Am i ready for Direct-X?

Hi.

I have a little time on my hands at present and i'm quite keen to get into some DirectX programming so i can start to code some simple games.

To give you an idea of my programming experience, i've just finished a combined degree in Computing Science & Mathematics and i've done a few months worth of software engineering work for a company. I'm in my summer break at present before returning to study for a Masters degree.

My most comfortable language is Java but I also know C and Ada, My experience with C++ is limited to a few very simple programs such as a draughts game where i used GUI buttons to form a 'board' of sorts. However I'm hoping my maths background and experience with Java and C will prove sufficient.

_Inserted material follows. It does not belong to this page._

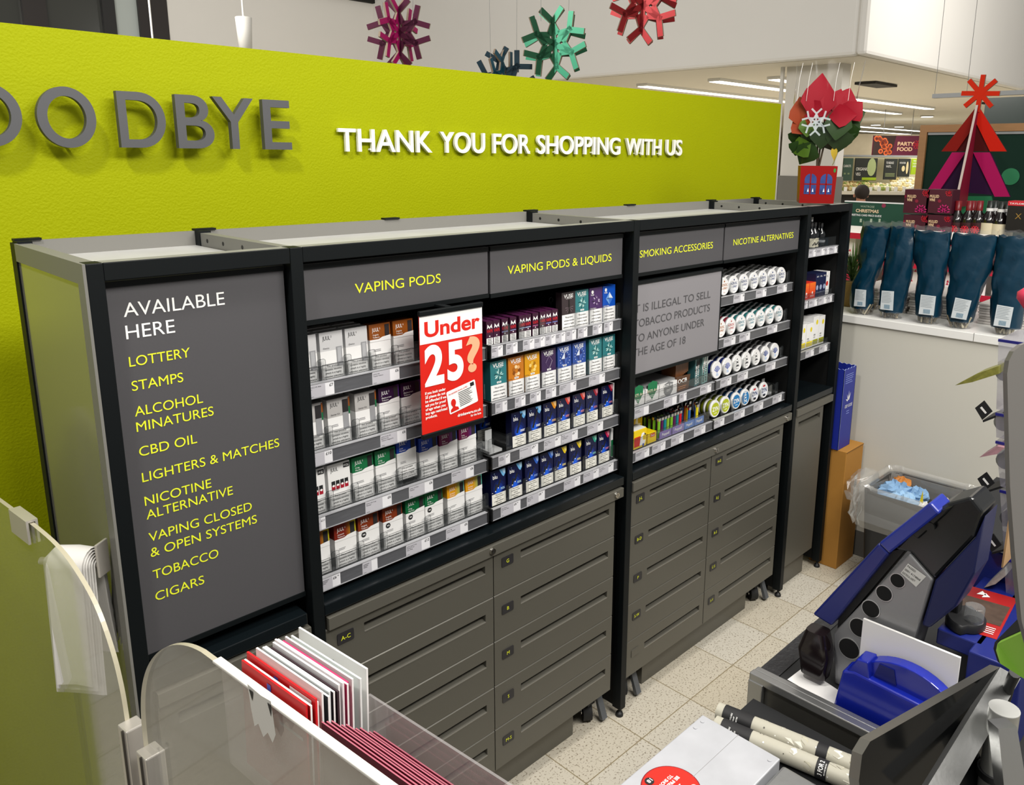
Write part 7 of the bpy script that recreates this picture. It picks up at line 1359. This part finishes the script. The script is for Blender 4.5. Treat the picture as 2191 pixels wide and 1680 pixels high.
slabpx([(2186, 1330), (2172, 1190), (2161, 1040), (2155, 800), (2159, 772), (2169, 752), (2186, 738), (2210, 730), (2330, 720), (2330, 1420), (2210, 1420), (2200, 1380)], [0.80]*12, 0.008, mat('monitor_grey', '#6c6a67', 0.4), 'panel', T)
c = at(2200, 640, 1.0); solo(MB().lathe([(0.004, -0.012), (0.013, 0.0), (0.013, 0.008), (0.006, 0.014)], mat('pink_plastic', '#d03a58', 0.4), c, n=14), 'pink_knob', 'pinkish red edge of a knob cut by the right border', 'knob', loc=c)

# ------------------------------------------------------------------ clear checkout screens at the left
ACR = clear('acrylic_sheet', '#d8d8d0', 0.12, 0.05, 1.0, 1.6); ACE = mat('acrylic_cut_edge', '#b9b39c', 0.3, spec=0.6); ALU = mat('aluminium_post', '#c9c4bc', 0.35, m=0.45)
PO = V((-1.247, -0.422, 0)); DS = V((-0.1, 1, 0)).normalized(); NS = V((1, 0.1, 0)).normalized()
def SZ(s, z, k=0): return PO+DS*s+NS*k+UZ*z
def smooth_path(P, n=5):
    out = []
    for i in range(1, len(P)-2):
        for k in range(n):
            t = k/n; a, b, c, d = (V(P[j]) for j in (i-1, i, i+1, i+2)); q = 0.5*(2*b+(c-a)*t+(2*a-5*b+4*c-d)*t*t+(3*b-a-3*c+d)*t**3); out.append((q.x, q.y))
    return out+[P[-2]]
def sheet(T, outline, th=0.006):
    f = [SZ(s, z, 0) for s, z in outline]; g = [SZ(s, z, th) for s, z in outline]; n_ = len(f)
    mb = MB().poly(f, ACR).poly(g[::-1], ACR); mb.build('clear_sheet', T)
    MB().add(f+g, [(i, (i+1) % n_, n_+(i+1) % n_, n_+i) for i in range(n_)], ACE).build('sheet_edge', T)
T = thing('checkout_screen', 'clear acrylic checkout screen with white paper draped behind it', 'screen', SZ(0.5, 0))
crv = [(0.267, 0.03), (0.267, 0.794)]+smooth_path([(0.267, 0.74), (0.267, 0.794), (0.272, 0.845), (0.288, 0.896), (0.323, 0.948), (0.376, 0.981), (0.437, 0.999), (0.521, 1.005), (0.6, 1.005)])+[(1.12, 1.005), (1.12, 0.03)]
sheet(T, crv)
q = [SZ(0.523, 0.978, -0.004), SZ(0.61, 0.978, -0.004)]
cl = MB().prism([(-0.005, 0.972), (-0.005, 1.010), (0.011, 1.010), (0.011, 0.972), (0.0075, 0.972), (0.0075, 1.0065), (-0.0015, 1.0065), (-0.0015, 0.972)], 'y', 0.53, 0.60, ALU, M=Matrix(((NS.x, DS.x, 0, PO.x), (NS.y, DS.y, 0, PO.y), (0, 0, 1, 0), (0, 0, 0, 1)))); cl.build('edge_clip', T)
FRM = Matrix(((NS.x, DS.x, 0, PO.x), (NS.y, DS.y, 0, PO.y), (0, 0, 1, 0), (0, 0, 0, 1)))
MB().box(-0.010, 0.016, 0.242, 0.268, 0.0, 0.795, ALU, 0.002, M=FRM).box(-0.013, -0.010, 0.249, 0.2505, 0.0, 0.795, mat('aluminium_groove', '#6c6862', 0.4, m=0.7), M=FRM).build('channel_post', T)
bA, bB = V((-1.297, 0.044, 0.966)), V((-1.254, -0.010, 0.966)); bA, bB = CAMP+(bA-CAMP)*1.05, CAMP+(bB-CAMP)*1.05; bd = (bB-bA).normalized(); bn = V((-bd.y, bd.x, 0)); bn = bn if bn.y > 0 else -bn   # bn points away from the till
MB().cyl(bA-bd*0.01, bB+bd*0.02, 0.006, ALU, 12).build('hook_bar', T)
MB().box(-0.013, 0.013, -0.002, 0.002, -0.02, 0.034, ALU, 0.0012, M=Matrix.Translation(bB+bd*0.02+UZ*0.004) @ Matrix(((bn.x, bd.x, 0, 0), (bn.y, bd.y, 0, 0), (0, 0, 1, 0), (0, 0, 0, 1)))).build('hook_plate', T)
L = (bB-bA).length
for k in range(6):
    r = 0.008+0.0035*k; hf = 0.215-0.006*k+0.004*(k % 2); hb_ = 0.165-0.008*k; off = 0.006*k; prof = [(-r-0.010, -hf), (-r-0.005, -hf*0.5), (-r, 0)]+[(-r*math.cos(math.pi*j/8), r*math.sin(math.pi*j/8)) for j in range(1, 8)]+[(r, 0), (r+0.004, -hb_*0.5), (r+0.012, -hb_)]
    A0 = bA+bd*(off*0.6); A1 = bB+bd*(0.012-off*0.3); rows = [[P_+bn*u+UZ*w for P_ in (A0, A0.lerp(A1, 0.5)+bn*0.002*(k % 3), A1)] for u, w in prof]
    solo(MB().loft(rows, mat('soft_white_paper', '#e6e4e0', 0.85, bump=0.1, bscale=90), caps=False, closed=False), 'draped_paper', 'white folded paper draped over the hook bar behind the left acrylic screen', 'paper', loc=bA, group='white papers on the hook bar')
T = thing('checkout_screen', 'nearer clear acrylic checkout screen holding the greeting-card rack', 'screen', SZ(-0.2, 0))
sheet(T, ([(0.216, 0.03), (0.216, 0.74)]+smooth_path([(0.216, 0.70), (0.216, 0.785), (0.211, 0.84), (0.196, 0.886), (0.168, 0.928), (0.128, 0.964), (0.080, 0.990), (0.03, 1.002), (-0.03, 1.002)])+[(-0.55, 1.002), (-0.55, 0.03)])[::-1])
MB().box(-0.010, 0.016, 0.190, 0.218, 0.0, 0.780, ALU, 0.002, M=FRM).box(-0.013, -0.010, 0.200, 0.2015, 0.0, 0.780, mat('aluminium_groove', ''), M=FRM).build('channel_post', T)
# greeting-card rack hung on the screen
T = thing('greeting_card_rack', 'clear acrylic card rack hung on the nearer screen, full of greeting cards', 'rack', SZ(-0.2, 0.87, 0.05))
RKM = clear('rack_acrylic', '#d8d4d4', 0.24, 0.08); LIPM = mat('rack_lip_white', '#d9d7d0', 0.35)
def RX(k0, k1, s0, s1, z0, z1, m, nm, b=0): return MB().box(k0, k1, s0, s1, z0, z1, m, b, M=FRM).build(nm, T)
RX(0.0065, 0.0095, -0.45, 0.0, 0.872, 0.992, RKM, 'front_plate'); RX(0.0065, 0.105, -0.45, 0.0, 0.868, 0.872, RKM, 'base_plate'); RX(0.0065, 0.105, -0.003, 0.0, 0.872, 0.945, RKM, 'end_plate'); RX(0.102, 0.105, -0.45, -0.134, 0.872, 0.965, RKM, 'back_plate')
RX(-0.003, 0.0075, -0.45, -0.0, 1.0025, 1.006, LIPM, 'hanging_lip', 0.001); RX(0.010, 0.016, -0.45, 0.002, 0.986, 0.992, LIPM, 'front_lip', 0.001)
mb = MB(); pts = [(-0.075, 1.012), (-0.10, 1.010), (-0.118, 1.012), (-0.122, 0.975), (-0.115, 0.962), (-0.107, 0.970), (-0.098, 0.960), (-0.09, 0.972), (-0.082, 0.965), (-0.078, 0.985)]
mb.poly([SZ(s, z, -0.005) for s, z in pts][::-1], mat('tape_white', '#dcdad4', 0.6)).poly([SZ(s, z, -0.0056) for s, z in ((-0.078, 1.008), (-0.086, 1.008), (-0.083, 0.996))], INK).poly([SZ(s, z, -0.0056) for s, z in ((-0.112, 1.008), (-0.119, 1.008), (-0.117, 0.994))], INK); mb.build('torn_tape', T)
cards = [(0.016, '#c81a1e', 'red card', 1.018, 'red'), (0.020, '#b01418', 'dark red card', 1.016, 'red'), (0.025, '#d42024', 'bright red card', 1.022, 'red2'), (0.029, '#c01c22', 'red envelope', 1.014, None), (0.034, '#f0eeec', 'white card', 1.024, None), (0.040, '#26282c', 'charcoal card', 1.016, None), (0.044, '#dfe6e6', 'pale grey envelope', 1.018, None), (0.048, '#2c2024', 'black card', 1.016, None), (0.052, '#3a2a30', 'plum-black card', 1.015, None), (0.056, '#e6e2e4', 'off-white envelope', 1.019, None), (0.060, '#efe9ea', 'white card behind the dark ones', 1.020, None), (0.064, '#c03060', 'pink envelope', 1.017, None), (0.067, '#c8386a', 'rose envelope', 1.016, None), (0.072, '#dfe4e2', 'pale green-white card', 1.018, None), (0.081, '#e4e8e6', 'pale card with a faint green wash', 1.014, None), (0.093, '#f2f2f0', 'large white card with a dark ribbon, rearmost', 1.018, 'bow')]
for i, (k, c, nm, z, dc) in enumerate(cards):
    lean = 0.012*random.Random(i).random(); z -= 0.0155; s0, s1 = -0.140-0.002*(i % 3), -0.020+0.002*(i % 4); m = mat('gcard_'+c[1:], c, 0.45)
    mb = MB(); A0, A1, B0, B1 = SZ(s0, 0.873, k), SZ(s1, 0.873, k), SZ(s0, z, k+0.004), SZ(s1, z, k+0.004); o = NS*0.0022; P = [A0, A1, B1, B0]; Q = [p_+o for p_ in P]
    mb.poly(P, m).poly(Q[::-1], m).add(P+Q, [(a, (a+1) % 4, 4+(a+1) % 4, 4+a) for a in range(4)], WPAP if i % 2 else m)
    if dc in ('red', 'red2'):
        def cq(u, v): return A0.lerp(A1, u).lerp(B0.lerp(B1, u), v)-NS*0.0006
        if dc == 'red2': mb.poly([cq(0.05, 0.70), cq(0.35, 0.70), cq(0.35, 0.97), cq(0.05, 0.97)], WPAP).poly([cq(0.1, 0.75), cq(0.3, 0.75), cq(0.3, 0.93), cq(0.1, 0.93)], mat('barcode_grey', '#6a6464', 0.6))
        for u, v in ((0.52, 0.9), (0.58, 0.82)): mb.poly([cq(u, v), cq(u+0.06, v), cq(u+0.06, v+0.06), cq(u, v+0.06)], mat('card_blue_dot', '#4a5cc0', 0.5))
        mb.poly([cq(0.05, 0.66), cq(0.4, 0.66), cq(0.4, 0.69), cq(0.05, 0.69)], WPAP)
    if dc == 'bow':
        def cq(u, v): return A0.lerp(A1, u).lerp(B0.lerp(B1, u), v)-NS*0.0006
        mb.poly([cq(0.45, 0.72), cq(0.40, 0.84), cq(0.47, 0.90), cq(0.50, 0.76)], mat('ribbon_dark', '#3c4448', 0.6)).poly([cq(0.52, 0.74), cq(0.62, 0.86), cq(0.68, 0.82), cq(0.55, 0.73)], mat('ribbon_dark', '')).poly([cq(0.50, 0.74), cq(0.53, 0.74), cq(0.44, 0.58), cq(0.41, 0.60)], mat('ribbon_dark', ''))
    solo(mb, 'greeting_card', f'{nm} in the clear rack, {ORD[i] if i < 12 else ["thirteenth", "fourteenth", "fifteenth", "last"][i-12]} from its front', 'card', loc=SZ(-0.09, 0.873, k))
for i in range(12):
    k = 0.026+0.0058*i; z = 0.984+0.002*(i % 3)-0.005*i; m = mat('burgundy_envelope' if i % 2 else 'burgundy_envelope_dark', '#7c1830' if i % 2 else '#5c0f22', 0.5)
    mb = MB(); A0, A1, B0, B1 = SZ(-0.43, 0.873, k), SZ(-0.152, 0.873, k), SZ(-0.43, z, k+0.003), SZ(-0.152, z, k+0.003); P = [A0, A1, B1, B0]; Q = [p_+NS*0.0016 for p_ in P]
    mb.poly(P, m).poly(Q[::-1], m).add(P+Q, [(a, (a+1) % 4, 4+(a+1) % 4, 4+a) for a in range(4)], mat('pink_paper_edge', '#b06070', 0.6))
    solo(mb, 'greeting_card', f'burgundy card, {ORD[i]} from the front of the right half of the clear rack', 'card', loc=SZ(-0.3, 0.873, k), group='burgundy cards in the right half of the rack')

I've started going through the tutorials at directxtutorial.com and just wondered if this is an appropriate and good enough resource and whether it is important for me to spend more time with C++ first?

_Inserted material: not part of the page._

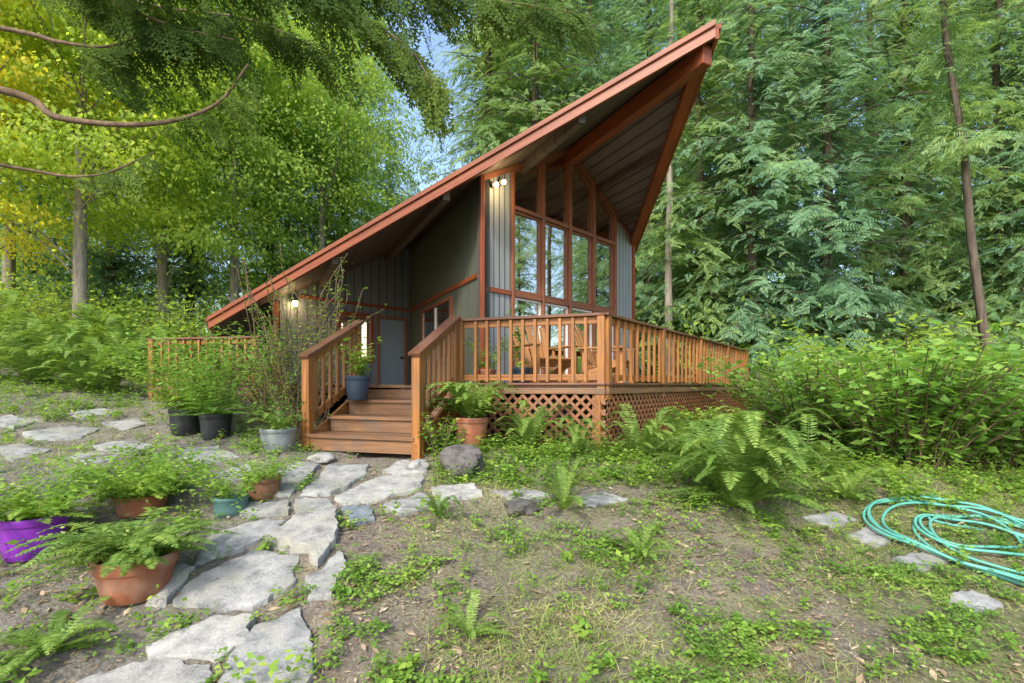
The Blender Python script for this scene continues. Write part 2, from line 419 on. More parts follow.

I'm aware games programming is considered rather demanding so thought it best to ask the opinion of others who have much more games programming experience than myself.

Apologies for the length of this post but many thanks to anybody willing to supply advice :-).

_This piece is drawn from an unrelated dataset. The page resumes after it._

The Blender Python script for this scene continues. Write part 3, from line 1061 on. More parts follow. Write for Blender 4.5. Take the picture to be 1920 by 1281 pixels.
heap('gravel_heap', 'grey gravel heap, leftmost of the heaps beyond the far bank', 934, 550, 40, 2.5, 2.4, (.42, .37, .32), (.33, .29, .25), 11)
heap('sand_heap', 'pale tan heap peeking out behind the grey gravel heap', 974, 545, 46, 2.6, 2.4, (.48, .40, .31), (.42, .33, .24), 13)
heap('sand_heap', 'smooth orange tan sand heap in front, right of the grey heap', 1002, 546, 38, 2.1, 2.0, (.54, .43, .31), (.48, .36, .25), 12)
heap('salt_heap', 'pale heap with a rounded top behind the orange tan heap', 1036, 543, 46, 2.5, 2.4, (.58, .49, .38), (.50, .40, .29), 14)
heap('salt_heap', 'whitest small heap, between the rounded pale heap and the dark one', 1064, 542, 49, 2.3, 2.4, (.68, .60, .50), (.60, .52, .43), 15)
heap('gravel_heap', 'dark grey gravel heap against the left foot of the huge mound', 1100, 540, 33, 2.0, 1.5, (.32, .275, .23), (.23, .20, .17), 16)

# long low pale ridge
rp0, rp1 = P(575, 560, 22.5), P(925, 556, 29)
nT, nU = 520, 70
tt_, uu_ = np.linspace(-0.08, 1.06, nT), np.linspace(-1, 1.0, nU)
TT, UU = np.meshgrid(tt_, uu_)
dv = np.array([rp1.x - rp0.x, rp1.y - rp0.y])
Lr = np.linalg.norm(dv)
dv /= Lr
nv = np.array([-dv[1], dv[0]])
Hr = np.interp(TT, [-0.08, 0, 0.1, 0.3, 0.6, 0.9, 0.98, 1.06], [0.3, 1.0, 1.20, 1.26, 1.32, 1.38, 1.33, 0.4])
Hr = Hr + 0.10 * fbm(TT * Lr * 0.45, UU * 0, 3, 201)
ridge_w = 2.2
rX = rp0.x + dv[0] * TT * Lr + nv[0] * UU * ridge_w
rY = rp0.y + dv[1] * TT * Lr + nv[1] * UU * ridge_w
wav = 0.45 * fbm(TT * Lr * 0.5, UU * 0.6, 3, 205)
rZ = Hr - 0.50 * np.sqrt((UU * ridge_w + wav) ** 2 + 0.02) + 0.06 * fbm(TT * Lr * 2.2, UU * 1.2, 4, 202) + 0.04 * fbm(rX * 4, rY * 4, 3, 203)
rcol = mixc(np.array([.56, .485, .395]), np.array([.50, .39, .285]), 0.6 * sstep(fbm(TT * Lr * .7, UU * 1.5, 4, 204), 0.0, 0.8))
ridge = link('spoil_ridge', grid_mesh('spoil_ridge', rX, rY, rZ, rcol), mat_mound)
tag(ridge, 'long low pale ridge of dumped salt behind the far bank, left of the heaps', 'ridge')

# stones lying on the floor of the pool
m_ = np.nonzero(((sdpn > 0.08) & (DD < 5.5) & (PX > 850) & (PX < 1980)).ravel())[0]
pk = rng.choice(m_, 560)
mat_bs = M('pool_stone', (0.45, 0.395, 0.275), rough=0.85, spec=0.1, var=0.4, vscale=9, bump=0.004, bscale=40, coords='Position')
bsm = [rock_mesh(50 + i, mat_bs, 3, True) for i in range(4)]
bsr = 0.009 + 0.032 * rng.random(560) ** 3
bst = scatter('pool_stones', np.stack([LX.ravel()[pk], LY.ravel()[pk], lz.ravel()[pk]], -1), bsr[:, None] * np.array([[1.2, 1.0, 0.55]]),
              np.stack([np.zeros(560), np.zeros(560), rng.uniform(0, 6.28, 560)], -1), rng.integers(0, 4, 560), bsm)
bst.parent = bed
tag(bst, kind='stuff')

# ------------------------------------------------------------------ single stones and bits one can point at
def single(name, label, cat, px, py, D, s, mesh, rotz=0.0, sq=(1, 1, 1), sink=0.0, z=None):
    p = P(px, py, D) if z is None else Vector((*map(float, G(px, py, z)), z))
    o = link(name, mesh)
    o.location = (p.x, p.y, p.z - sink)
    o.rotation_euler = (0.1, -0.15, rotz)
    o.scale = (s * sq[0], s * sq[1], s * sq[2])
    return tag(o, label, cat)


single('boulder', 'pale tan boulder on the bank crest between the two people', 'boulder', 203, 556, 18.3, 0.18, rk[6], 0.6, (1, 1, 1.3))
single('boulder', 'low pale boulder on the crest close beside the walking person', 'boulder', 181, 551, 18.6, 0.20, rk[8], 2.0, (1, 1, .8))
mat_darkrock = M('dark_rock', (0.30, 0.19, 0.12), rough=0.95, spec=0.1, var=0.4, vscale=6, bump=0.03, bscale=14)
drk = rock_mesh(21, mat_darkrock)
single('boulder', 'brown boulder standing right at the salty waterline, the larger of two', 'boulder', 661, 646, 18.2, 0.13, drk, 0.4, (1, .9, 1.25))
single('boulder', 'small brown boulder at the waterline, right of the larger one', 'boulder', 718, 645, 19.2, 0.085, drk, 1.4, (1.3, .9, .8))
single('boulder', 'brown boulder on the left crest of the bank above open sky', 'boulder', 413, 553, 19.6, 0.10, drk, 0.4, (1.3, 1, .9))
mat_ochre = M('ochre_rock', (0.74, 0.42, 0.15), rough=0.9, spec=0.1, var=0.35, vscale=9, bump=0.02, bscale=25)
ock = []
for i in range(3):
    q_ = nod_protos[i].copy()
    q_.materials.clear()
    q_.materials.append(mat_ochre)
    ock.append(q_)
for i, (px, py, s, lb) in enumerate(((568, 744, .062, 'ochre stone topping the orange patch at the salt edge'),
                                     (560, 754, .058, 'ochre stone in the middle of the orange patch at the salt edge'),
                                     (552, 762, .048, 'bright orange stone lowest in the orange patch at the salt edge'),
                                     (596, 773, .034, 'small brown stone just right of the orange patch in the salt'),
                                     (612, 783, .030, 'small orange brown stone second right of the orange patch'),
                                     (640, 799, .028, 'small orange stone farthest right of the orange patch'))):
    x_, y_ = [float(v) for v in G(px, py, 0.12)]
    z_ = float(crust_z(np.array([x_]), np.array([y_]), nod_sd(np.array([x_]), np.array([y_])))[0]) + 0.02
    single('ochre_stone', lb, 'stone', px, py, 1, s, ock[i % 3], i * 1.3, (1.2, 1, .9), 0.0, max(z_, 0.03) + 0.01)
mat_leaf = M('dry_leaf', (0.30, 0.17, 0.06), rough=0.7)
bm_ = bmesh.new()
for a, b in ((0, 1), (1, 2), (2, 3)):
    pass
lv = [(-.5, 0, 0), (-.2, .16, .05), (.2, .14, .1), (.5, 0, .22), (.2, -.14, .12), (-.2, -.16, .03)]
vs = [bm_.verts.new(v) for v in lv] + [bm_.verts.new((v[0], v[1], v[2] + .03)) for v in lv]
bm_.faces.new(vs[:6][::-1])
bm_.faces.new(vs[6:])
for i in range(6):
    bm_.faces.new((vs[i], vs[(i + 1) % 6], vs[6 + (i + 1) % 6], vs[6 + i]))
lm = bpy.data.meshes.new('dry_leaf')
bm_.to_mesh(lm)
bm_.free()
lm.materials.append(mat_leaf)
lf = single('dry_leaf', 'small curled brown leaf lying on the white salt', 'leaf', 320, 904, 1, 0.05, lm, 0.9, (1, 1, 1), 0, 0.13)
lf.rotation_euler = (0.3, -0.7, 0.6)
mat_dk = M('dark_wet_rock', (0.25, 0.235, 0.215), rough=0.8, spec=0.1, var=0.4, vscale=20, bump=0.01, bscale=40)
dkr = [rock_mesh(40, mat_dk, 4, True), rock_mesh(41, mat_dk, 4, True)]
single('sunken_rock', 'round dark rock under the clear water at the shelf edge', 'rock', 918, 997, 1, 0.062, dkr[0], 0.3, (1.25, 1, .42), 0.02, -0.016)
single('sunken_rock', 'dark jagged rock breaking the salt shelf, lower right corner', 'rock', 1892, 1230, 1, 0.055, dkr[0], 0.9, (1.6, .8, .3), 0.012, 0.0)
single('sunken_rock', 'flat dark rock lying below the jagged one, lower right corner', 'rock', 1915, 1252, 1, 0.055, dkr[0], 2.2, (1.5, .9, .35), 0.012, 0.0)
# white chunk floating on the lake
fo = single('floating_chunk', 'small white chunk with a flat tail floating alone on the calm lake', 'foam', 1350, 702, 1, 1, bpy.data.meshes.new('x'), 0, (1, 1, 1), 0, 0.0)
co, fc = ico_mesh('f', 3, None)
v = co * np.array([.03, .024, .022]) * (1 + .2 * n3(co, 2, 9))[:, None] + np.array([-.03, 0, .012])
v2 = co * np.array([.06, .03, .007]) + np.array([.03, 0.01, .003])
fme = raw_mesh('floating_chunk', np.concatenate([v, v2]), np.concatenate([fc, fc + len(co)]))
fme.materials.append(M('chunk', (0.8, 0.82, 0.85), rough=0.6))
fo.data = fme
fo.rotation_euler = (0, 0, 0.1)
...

If you have a solid math background and want to use the GPU for university projects too, I would consider learning OpenGL instead. You can use it for games as well, but for academic purposes I've never seen someone use DirectX (e.g., Nvidias Tesla servers, consisting of 4 GPUs and having a total of 2TFlops, only run on Linux. And that's the kind of HW you can "research" projects on...).
Also, don't get too excited about the actual API, it's a mere toolset you have to know, but the functions contained can be learned within two weeks or so. For the graphic component of real-time interactive 3D applications (such as games) your math is going to come in handy, but you will need a solid foundation in some specialized data structures as well - 90% of that task is "optimization", not on the source level (only), but on the algorithm and DS level. Before you can judge the usefulnes of a given API for you, you should have some basic background knowledge on how the rendering process works, and what things like a "scenegraphs" are. You also might want to familiarize yourself with computational geometry.
A "standard" work on real-time rendering is, although becoming a bit old by now, the book "Real-Time Rendering" by Möller & Haines. The book "Computational Geometry" by Schwarzkopf et al is quite basic, but coveres most of the underlying ideas on the topic.
These are "theoretical" books, usable for all APIs and plattforms. Some "practical" books:
For OpenGL, the "OpenGL Programming Guide" and "-Reference Manual" (and perhaps "-Shading Language") suffice, though for some advanced techniques Nvidias "GPU Gems 2" is pretty nifty, it also introduces to GPGPU (General Purpose Computations on the GPU), the idea behind the Tesla servers and alike.
IMO. www.ogre3d.org

Use an open source engine instead of trying to re-invent the wheel from scratch. It will save you many hundreds of hours you'd spend writing simple things like Texture Handlers, Multi-Texturing, Keyboard Input, Camera etc.
Yes, that's the way to go if you want some visible results...
Otherwise, what I forgot completely, is projective geometry. You have better book suggestions there than I do, I guess.